Lawmakers Discuss ‘Sanctuary Cities’ Bill in Animated Hearing

Hundreds of protesters filled the Senate gallery during the hearings and more than 450 people signed up to testify.

By Rhonda Fanning & Michael MarksFebruary 1, 2017 11:15 pm,

Senators held a hearing on a bill that would ban sanctuary cities across Texas on Thursday. Hundreds of people lined up in the morning and throughout the afternoon to testify for or against Senate Bill 4, among them hundreds of protesters holding signs and chanting.

KUT’s Audrey McGlinchy spoke to Ivy Lee, who was there to protest the bill.

“I’m a traditional, moderate Conservative,” Lee said. “I’m born and raised here in Texas. I love it here. I came back after college to start my family here because I love the live-and-let-live way of doing things that we’ve got. And I feel that if people just change their principles and go willy-nilly. … If you don’t hold on to your principles through a storm, what have you got when it’s over?”

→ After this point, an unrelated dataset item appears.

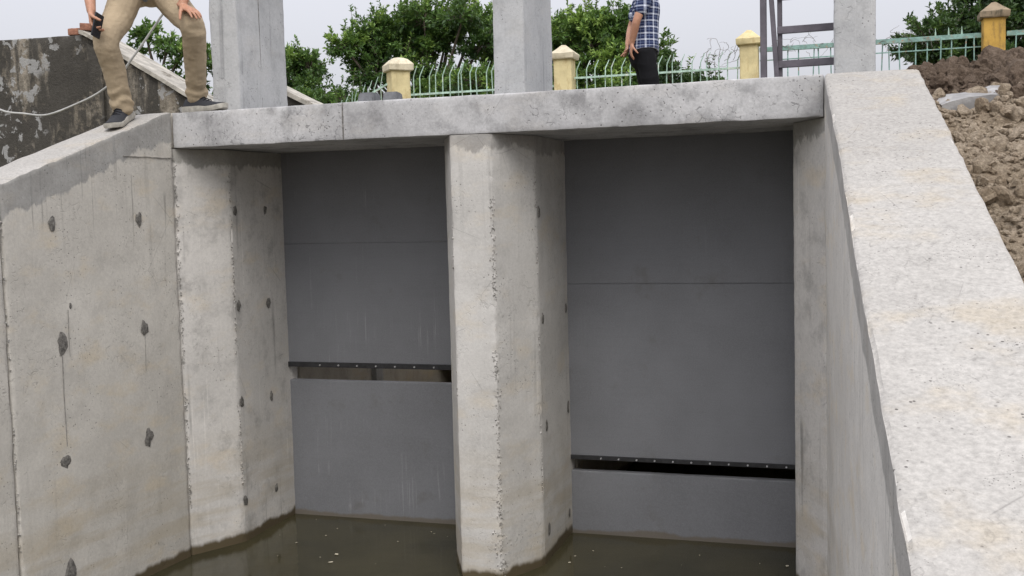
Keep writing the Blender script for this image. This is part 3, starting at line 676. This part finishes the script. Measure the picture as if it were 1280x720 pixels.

The Texas Tribune’s Julián Aguilar was also at the hearing. He describes the scene as an animated one.

Senate State Affairs Committee Chair Sen. Joan Huffman (R-Houston) let Democrat legislators ask questions about the bill, even though they weren’t on the committee.

“They’ve asked everything from whether this bill is constitutional, whether what constitutes racial profiling,” Aguilar says.

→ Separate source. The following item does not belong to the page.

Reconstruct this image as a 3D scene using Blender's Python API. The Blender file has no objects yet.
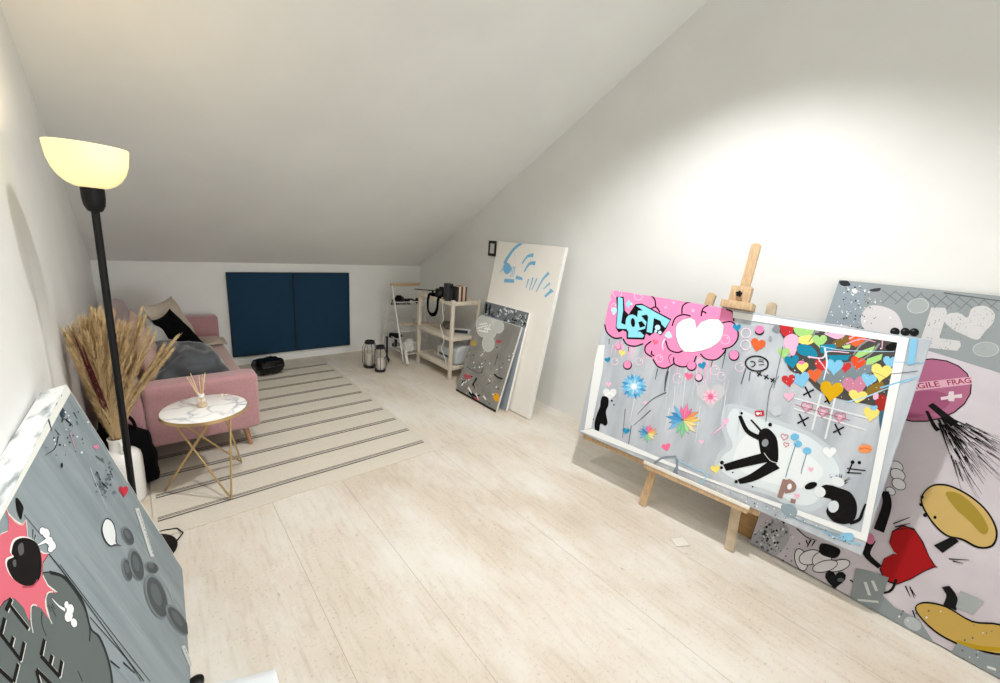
import bpy, bmesh, math, random
from mathutils import Vector, Matrix, Quaternion, noise
from mathutils.geometry import tessellate_polygon
rnd = random.Random(11)
PI = math.pi
SC = bpy.context.scene
COL = SC.collection
V = Vector
Zv = V((0, 0, 1))

# ------------------------------------------------------------------ materials
def lin(h):
    def f(c):
        c /= 255.0
        return c / 12.92 if c <= 0.04045 else ((c + 0.055) / 1.055) ** 2.4
    return tuple(f(int(h[i:i + 2], 16)) for i in (0, 2, 4)) + (1.0,)

MATS = {}
def mat(name, col, rough=0.5, metal=0.0, var=0.0, scale=40.0, bump=0.0, sheen=0.0, trans=0.0, alpha=None, col2=None, stretch=None, ior=1.45, emit=0.0, emit_col=None, coord='Object', spec=None, detail=4.0):
    if name in MATS:
        return MATS[name]
    m = bpy.data.materials.new(name)
    m.use_nodes = True
    nt = m.node_tree
    b = nt.nodes['Principled BSDF']
    b.inputs['Base Color'].default_value = lin(col)
    b.inputs['Roughness'].default_value = rough
    b.inputs['Metallic'].default_value = metal
    b.inputs['IOR'].default_value = ior
    if spec is not None:
        b.inputs['Specular IOR Level'].default_value = spec
    if sheen:
        b.inputs['Sheen Weight'].default_value = sheen
    if alpha is not None:
        b.inputs['Alpha'].default_value = alpha
    if trans:
        b.inputs['Transmission Weight'].default_value = trans
    if emit:
        b.inputs['Emission Color'].default_value = lin(emit_col or col)
        b.inputs['Emission Strength'].default_value = emit
    if var or bump or col2:
        tc = nt.nodes.new('ShaderNodeTexCoord')
        mp = nt.nodes.new('ShaderNodeMapping')
        nt.links.new(tc.outputs[coord], mp.inputs['Vector'])
        if stretch:
            mp.inputs['Scale'].default_value = stretch
        nz = nt.nodes.new('ShaderNodeTexNoise')
        nz.inputs['Scale'].default_value = scale
        nz.inputs['Detail'].default_value = detail
        nt.links.new(mp.outputs['Vector'], nz.inputs['Vector'])
        if var or col2:
            rp = nt.nodes.new('ShaderNodeValToRGB')
            c = lin(col)
            if col2:
                c0, c1 = c, lin(col2)
            else:
                c0 = tuple(max(0, x * (1 - var)) for x in c[:3]) + (1,)
                c1 = tuple(min(1, x * (1 + var)) for x in c[:3]) + (1,)
            rp.color_ramp.elements[0].color = c0
            rp.color_ramp.elements[0].position = 0.35
            rp.color_ramp.elements[1].color = c1
            rp.color_ramp.elements[1].position = 0.65
            nt.links.new(nz.outputs['Fac'], rp.inputs['Fac'])
            nt.links.new(rp.outputs['Color'], b.inputs['Base Color'])
        if bump:
            bp = nt.nodes.new('ShaderNodeBump')
            bp.inputs['Strength'].default_value = bump
            bp.inputs['Distance'].default_value = 0.004
            nt.links.new(nz.outputs['Fac'], bp.inputs['Height'])
            nt.links.new(bp.outputs['Normal'], b.inputs['Normal'])
    MATS[name] = m
    return m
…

Aguilar says Sen. Charles Perry (R-Lubbock), the author of the bill, held his ground during questioning, maintaining that that the bill was about the rule of law.

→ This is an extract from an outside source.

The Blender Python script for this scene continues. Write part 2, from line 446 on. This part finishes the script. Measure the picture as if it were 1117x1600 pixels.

By mid-morning, Aguilar says the hearings had yet to receive testimony from the public. More than 450 people had registered to speak by the early afternoon. Four groups were escorted out of the gallery for unfurling signs or chanting things like “Greg Abbott is a fascist” or bible verses.

“It’s destructive,” Aguilar says, “Folks are clapping and they have to pause the proceedings. … It’s gonna get tense as nerves fray and time wears on.”

Wednesday, Gov. Greg Abbott canceled $1.5 million in state criminal justice grants for Travis County, in response to a policy set by Travis County Sheriff Sally Hernandez. Hernandez is refusing to honor requests from Immigration and Customs Enforcement (ICE) officials to detain jailed immigrants who may be in the country illegally.

Aguilar says that pull in funding helped to set the tone for Wednesday’s proceedings.

But Perry said not to blame the state for gutting the funds, instead, blame the jurisdictions that decided not to uphold the law.

Perry amended the bill Wednesday to include college campuses, not just local governments in the ban.

Aguilar says this will add another layer to the bill proceedings.

“Hearing [House Speaker Joe] Straus be sympathetic to in-state tuition for undocumented immigrants and how sensitive things get when you throw college kids into the mix,” Aguilar says, “this might set up a potential for a little bit of a showdown between the House and Senate chambers.”